Stadium Apartments and Mobile Home Park has provided stable, if unglamorous, rentals to generations of Key Westers since opening during the post-war baby boom. It expanded in 1958, and is currently home to some 200 units, located in the area bounded by Duck Avenue, Northside Drive, and Glynn R Archer Jr. Drive. Another park, Poinciana, borders Stadium to the east.
For decades, residents speculated about the future of their homes as rising rents and home prices accelerated upwards, beginning in the early 1980s.
Now, with trailer parks and low income housing in general in retreat all over the Keys, time may be running out for the park’s many occupants.
“There is a development plan being undertaken,” confirmed District 2 Commissioner Sam Kaufman, known as an advocate for affordable housing in Key West. “I walk through there at least once a week, so I’m fairly familiar with the dilapidated condition of some of the units, and the fact that each trailer represents a market unit that’s potentially for sale at some point. It’s an incredible value for developers looking at it, so if the coming proposal falls through, another one will take its place. That’s going to mean a huge transition for the residents and the neighborhood itself.”
So far, no formal plans have been unveiled or permits sought. For that reason Kaufman said that he’s not at liberty to name the developer in question, but longtime residents have been aware for some time the precarious living situation they find themselves in.
Ironically, “mobile” homes usually aren’t – and their owners will still need land to put them on.
An exact number of residents is hard to nail down, but Kaufman estimates that close to 1,200 people call Stadium Park home, in the trailers and small apartments there. Many are undocumented, and understandably cautious about making waves.
“No comment,” was a familiar refrain during this reporter’s recent walk through the area, but at least one former resident sees the writing on the wall.
“It’s coming,” said Bertha Cubria Mira, who owned a trailer at Stadium from 1996 to 2005. “When you look at what’s happening on Stock Island, and everywhere else in the Keys, you know it’s just a matter of time.”
Mira recalled a conversation she had with owner Ken Harding around that time when, amidst earlier rumors of a sale, she mentioned the many older residents who would be put out the most by any changes.
“Not long after that, they told me that they’d changed their minds, and weren’t considering selling for the time being,” she recalled.
But several hurricanes later, the financial pressures that existed back then have only grown, and even Harding, by all accounts an attentive and concerned landlord, may decide call it a day at Stadium.
“He’s a wonderful human being,” Kaufman said. “He could have easily sold this property to the highest bidder ages ago, but he didn’t.
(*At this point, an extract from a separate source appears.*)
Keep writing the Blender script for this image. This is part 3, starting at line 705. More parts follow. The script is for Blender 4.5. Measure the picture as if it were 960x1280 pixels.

I think he genuinely cares about the residents there, but what more can he do? He’s a businessman, and low income housing isn’t something that’s profitable for developers. We had a representative of one of the companies down here tell us just that at the workshop. That’s why I believe the city has to step forward to build low and very low income housing. That’s the category the private sector won’t do themselves.”
At press time, Ken Harding hadn’t returned a call requesting comment, but Commissioner Kaufman said on Feb. 3 that the developers had asked for a meeting with him.